Quant à nos contemporains d’âge mûr ou sénior, ils constituent beaucoup de gens qui ne partagent pas forcément la même vision du monde que les plus jeunes ou même entre eux et s’imaginent pour beaucoup être encore jeunes dans leurs aptitudes mentales.
Ce qui est véritablement troublant à notre époque, c’est la puissance et la rapidité fulgurante des transmissions d’informations entre les gens et de leurs réactions généralement plus spontanées que mûrement réfléchies aux informations. Notre époque connaît ainsi le règne croissant de la pensée éclair, de la fulgurance de réactivité face aux évènements vrais ou faux (la post vérité!).
Un sage ancien disait qu’on apprend plus sur le monde en méditant dans sa chambre qu’en parcourant toutes les routes de la terre. Un adage dit aussi que pierre qui roule n’amasse pas mousse. Tout dépend bien sûr si l’on considère la mousse comme un bien ou comme un mal.
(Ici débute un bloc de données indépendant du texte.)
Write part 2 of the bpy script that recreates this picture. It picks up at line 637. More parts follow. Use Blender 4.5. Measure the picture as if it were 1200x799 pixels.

Pour conclure, je dirais que les progrès informatiques et technologiques de tous ordres ont tendance à rendre les humains effectivement immodestes en ce qu’ils leur donnent l’illusion que la pensée profonde et la méditation philosophique sont des exercices inutiles parce qu’en réalité ils n’ont pas le moindre temps mental disponible pour s’y consacrer.
Je crois plus simplement que Mathieu Bock-Côté veut parler de la pensée dominante. Autrement dit la doxa censée s’imposer à tous. La pensée dite moderne. Du moins dans les pays dit occidentaux.